• **DATA IN THIS EXERCISE**:

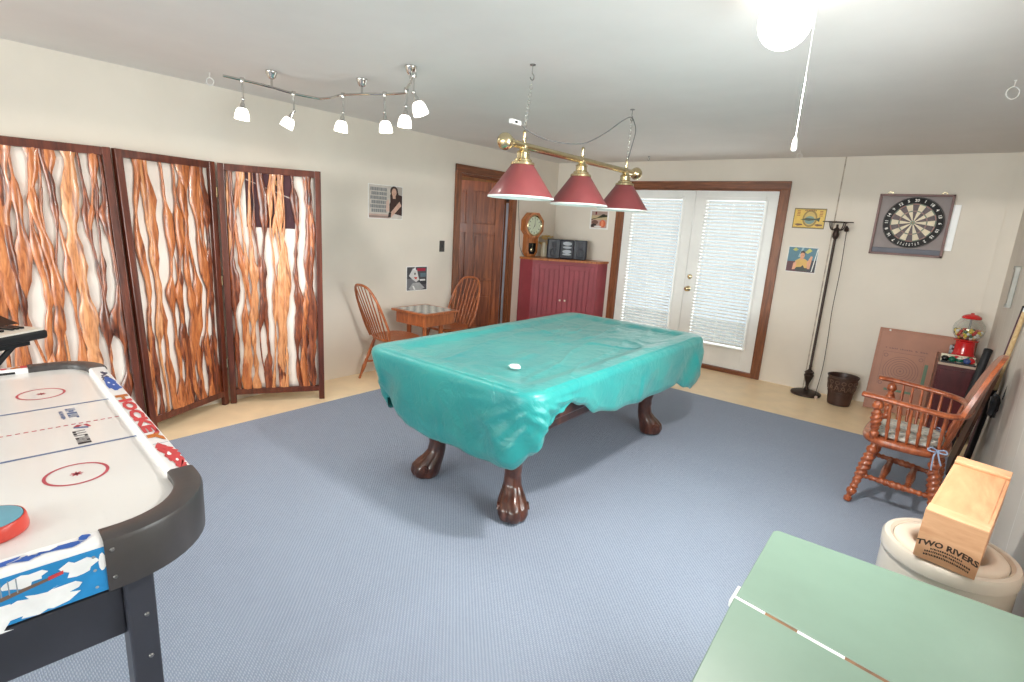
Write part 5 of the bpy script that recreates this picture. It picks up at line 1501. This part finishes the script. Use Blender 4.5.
---
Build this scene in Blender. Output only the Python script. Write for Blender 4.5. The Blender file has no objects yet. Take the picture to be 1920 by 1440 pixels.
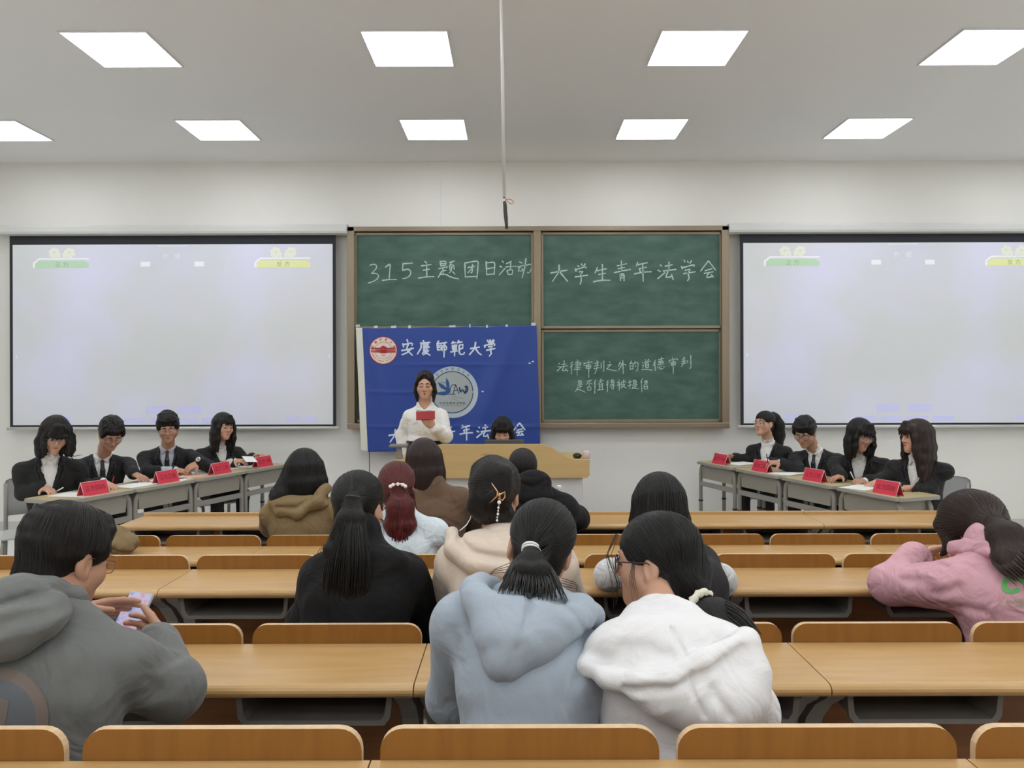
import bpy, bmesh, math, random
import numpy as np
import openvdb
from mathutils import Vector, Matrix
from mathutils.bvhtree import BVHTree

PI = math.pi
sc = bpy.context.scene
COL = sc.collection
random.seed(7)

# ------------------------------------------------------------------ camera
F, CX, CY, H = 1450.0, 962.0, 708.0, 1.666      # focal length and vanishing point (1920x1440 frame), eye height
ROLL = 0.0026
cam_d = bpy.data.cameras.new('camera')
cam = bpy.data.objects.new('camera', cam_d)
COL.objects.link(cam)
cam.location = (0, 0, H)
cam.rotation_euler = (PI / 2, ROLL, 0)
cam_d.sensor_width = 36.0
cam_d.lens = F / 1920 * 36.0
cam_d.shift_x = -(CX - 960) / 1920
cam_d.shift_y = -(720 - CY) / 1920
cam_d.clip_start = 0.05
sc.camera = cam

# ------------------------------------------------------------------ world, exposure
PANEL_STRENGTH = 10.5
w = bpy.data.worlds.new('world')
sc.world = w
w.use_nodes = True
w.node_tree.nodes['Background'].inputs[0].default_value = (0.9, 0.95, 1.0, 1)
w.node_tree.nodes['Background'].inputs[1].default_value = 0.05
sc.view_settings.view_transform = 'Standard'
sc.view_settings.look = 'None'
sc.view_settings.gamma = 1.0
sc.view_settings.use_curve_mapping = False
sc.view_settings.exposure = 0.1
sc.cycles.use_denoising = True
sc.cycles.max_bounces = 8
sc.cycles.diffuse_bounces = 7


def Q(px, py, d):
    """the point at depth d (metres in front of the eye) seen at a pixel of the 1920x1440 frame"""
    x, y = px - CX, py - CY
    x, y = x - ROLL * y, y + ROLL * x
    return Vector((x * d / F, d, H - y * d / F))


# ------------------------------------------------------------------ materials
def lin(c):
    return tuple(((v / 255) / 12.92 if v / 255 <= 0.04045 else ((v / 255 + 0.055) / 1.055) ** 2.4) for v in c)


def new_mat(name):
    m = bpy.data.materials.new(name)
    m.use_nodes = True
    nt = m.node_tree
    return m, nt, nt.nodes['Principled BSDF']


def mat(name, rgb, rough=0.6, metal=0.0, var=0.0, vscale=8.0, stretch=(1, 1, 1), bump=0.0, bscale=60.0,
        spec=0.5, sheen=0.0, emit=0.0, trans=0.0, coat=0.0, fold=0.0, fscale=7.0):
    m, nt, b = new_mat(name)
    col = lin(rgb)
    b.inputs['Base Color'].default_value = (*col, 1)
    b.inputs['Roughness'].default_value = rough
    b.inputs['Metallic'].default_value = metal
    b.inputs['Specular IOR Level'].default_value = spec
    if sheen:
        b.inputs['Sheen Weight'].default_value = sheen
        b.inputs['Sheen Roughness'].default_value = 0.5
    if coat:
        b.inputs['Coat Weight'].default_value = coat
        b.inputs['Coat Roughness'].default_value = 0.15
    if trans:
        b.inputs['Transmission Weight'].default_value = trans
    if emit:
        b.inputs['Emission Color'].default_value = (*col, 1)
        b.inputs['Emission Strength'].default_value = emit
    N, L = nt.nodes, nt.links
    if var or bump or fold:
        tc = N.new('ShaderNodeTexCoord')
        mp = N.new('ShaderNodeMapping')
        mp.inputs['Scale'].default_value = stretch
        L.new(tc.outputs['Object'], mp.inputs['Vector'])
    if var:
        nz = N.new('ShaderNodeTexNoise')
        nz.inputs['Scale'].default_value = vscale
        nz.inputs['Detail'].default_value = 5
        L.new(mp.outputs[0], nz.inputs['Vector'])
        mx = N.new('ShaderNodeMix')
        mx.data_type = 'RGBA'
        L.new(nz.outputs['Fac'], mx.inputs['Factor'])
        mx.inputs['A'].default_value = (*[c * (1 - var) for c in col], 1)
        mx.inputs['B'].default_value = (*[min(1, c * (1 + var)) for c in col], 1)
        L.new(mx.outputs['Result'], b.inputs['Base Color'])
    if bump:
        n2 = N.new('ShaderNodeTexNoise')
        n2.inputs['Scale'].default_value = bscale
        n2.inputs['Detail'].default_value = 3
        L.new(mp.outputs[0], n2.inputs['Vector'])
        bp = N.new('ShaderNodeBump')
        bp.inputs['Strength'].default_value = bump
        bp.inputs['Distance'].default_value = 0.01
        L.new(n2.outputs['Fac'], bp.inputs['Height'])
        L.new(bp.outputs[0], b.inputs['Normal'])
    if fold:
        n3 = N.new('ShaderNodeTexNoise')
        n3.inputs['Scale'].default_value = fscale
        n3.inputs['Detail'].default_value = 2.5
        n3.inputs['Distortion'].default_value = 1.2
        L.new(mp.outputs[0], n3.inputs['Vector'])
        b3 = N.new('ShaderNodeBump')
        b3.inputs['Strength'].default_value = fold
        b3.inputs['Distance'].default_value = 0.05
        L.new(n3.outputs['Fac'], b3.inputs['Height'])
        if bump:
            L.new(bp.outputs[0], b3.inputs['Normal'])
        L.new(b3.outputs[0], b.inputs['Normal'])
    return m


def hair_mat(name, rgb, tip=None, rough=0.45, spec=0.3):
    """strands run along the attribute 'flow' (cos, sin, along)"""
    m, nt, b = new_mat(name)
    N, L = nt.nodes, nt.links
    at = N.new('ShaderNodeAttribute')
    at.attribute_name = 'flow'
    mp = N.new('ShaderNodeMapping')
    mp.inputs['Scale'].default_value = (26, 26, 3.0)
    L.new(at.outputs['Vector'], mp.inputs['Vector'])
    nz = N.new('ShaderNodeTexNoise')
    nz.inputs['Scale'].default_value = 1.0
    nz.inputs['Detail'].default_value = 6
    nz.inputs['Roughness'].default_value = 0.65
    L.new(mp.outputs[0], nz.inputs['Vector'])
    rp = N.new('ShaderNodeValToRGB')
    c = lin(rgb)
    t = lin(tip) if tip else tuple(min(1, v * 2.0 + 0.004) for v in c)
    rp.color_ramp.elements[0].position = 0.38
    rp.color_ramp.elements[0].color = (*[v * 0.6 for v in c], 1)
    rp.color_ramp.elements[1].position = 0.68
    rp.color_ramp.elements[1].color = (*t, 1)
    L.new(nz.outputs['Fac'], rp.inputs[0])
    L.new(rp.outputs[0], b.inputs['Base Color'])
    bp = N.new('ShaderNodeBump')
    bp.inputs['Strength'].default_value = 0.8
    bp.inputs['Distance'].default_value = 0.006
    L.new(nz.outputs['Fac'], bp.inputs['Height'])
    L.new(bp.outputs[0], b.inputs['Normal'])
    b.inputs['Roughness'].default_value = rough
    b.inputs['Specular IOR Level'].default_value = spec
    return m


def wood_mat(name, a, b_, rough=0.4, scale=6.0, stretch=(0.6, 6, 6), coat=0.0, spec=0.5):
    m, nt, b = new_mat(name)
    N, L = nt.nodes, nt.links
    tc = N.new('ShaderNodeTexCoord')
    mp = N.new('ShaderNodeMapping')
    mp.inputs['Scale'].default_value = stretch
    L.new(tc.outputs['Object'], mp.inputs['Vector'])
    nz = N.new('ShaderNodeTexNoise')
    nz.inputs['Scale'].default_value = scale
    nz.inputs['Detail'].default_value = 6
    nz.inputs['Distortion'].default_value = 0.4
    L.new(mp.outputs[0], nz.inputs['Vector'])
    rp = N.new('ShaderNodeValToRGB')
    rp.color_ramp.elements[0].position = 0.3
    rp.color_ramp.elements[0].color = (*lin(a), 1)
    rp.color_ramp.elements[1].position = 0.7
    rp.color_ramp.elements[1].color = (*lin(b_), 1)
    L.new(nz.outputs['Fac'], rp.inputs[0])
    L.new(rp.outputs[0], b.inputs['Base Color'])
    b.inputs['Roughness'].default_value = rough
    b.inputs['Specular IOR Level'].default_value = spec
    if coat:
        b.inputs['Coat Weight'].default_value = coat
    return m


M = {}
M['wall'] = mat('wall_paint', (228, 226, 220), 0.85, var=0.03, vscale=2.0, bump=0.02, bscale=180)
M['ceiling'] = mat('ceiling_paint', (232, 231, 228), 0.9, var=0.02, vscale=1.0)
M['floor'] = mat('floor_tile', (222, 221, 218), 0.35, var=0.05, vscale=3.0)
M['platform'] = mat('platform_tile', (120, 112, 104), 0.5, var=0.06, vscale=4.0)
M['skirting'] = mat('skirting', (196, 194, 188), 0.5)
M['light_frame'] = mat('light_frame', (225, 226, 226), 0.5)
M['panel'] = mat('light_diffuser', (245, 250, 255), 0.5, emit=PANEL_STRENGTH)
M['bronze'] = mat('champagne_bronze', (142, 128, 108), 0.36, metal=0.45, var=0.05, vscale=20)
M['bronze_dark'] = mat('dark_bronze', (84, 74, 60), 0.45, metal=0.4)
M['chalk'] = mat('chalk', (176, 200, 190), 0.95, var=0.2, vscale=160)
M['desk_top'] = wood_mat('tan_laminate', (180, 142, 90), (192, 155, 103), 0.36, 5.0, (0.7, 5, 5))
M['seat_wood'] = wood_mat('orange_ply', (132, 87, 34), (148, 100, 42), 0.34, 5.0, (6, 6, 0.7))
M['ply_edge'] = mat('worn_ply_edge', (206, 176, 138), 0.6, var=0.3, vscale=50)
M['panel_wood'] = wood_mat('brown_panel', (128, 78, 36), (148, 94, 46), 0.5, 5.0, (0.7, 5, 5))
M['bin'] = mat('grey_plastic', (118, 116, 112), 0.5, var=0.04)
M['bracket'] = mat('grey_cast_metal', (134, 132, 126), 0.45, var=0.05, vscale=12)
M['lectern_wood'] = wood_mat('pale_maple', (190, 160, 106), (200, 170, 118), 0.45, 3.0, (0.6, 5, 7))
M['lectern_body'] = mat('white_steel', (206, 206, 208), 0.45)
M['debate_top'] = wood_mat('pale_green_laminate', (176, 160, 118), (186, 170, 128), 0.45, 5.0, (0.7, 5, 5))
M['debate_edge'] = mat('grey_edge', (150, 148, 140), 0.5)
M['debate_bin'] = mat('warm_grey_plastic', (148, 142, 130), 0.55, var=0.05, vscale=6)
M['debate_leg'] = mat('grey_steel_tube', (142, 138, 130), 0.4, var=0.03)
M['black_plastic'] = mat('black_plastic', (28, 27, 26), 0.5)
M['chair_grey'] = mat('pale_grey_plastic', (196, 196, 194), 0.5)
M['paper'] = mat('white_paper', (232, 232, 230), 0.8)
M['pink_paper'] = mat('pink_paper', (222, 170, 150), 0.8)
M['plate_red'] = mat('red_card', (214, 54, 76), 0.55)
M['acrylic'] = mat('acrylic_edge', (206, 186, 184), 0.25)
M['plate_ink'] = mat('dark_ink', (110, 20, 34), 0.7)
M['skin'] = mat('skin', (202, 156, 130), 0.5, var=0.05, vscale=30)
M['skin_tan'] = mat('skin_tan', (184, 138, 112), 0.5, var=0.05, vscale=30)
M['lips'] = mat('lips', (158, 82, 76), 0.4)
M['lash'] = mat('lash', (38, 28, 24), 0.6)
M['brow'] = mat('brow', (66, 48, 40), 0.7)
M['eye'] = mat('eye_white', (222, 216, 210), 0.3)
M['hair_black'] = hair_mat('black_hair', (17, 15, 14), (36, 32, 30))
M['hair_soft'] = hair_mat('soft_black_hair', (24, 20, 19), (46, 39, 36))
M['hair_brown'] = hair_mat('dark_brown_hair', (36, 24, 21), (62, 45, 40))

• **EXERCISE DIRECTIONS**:
Look through the entries and find each line that has the string "Write". Copy those lines.

• **WRITTEN ANSWER**:
Write part 5 of the bpy script that recreates this picture. It picks up at line 1501. This part finishes the script. Use Blender 4.5.
Build this scene in Blender. Output only the Python script. Write for Blender 4.5. The Blender file has no objects yet. Take the picture to be 1920 by 1440 pixels.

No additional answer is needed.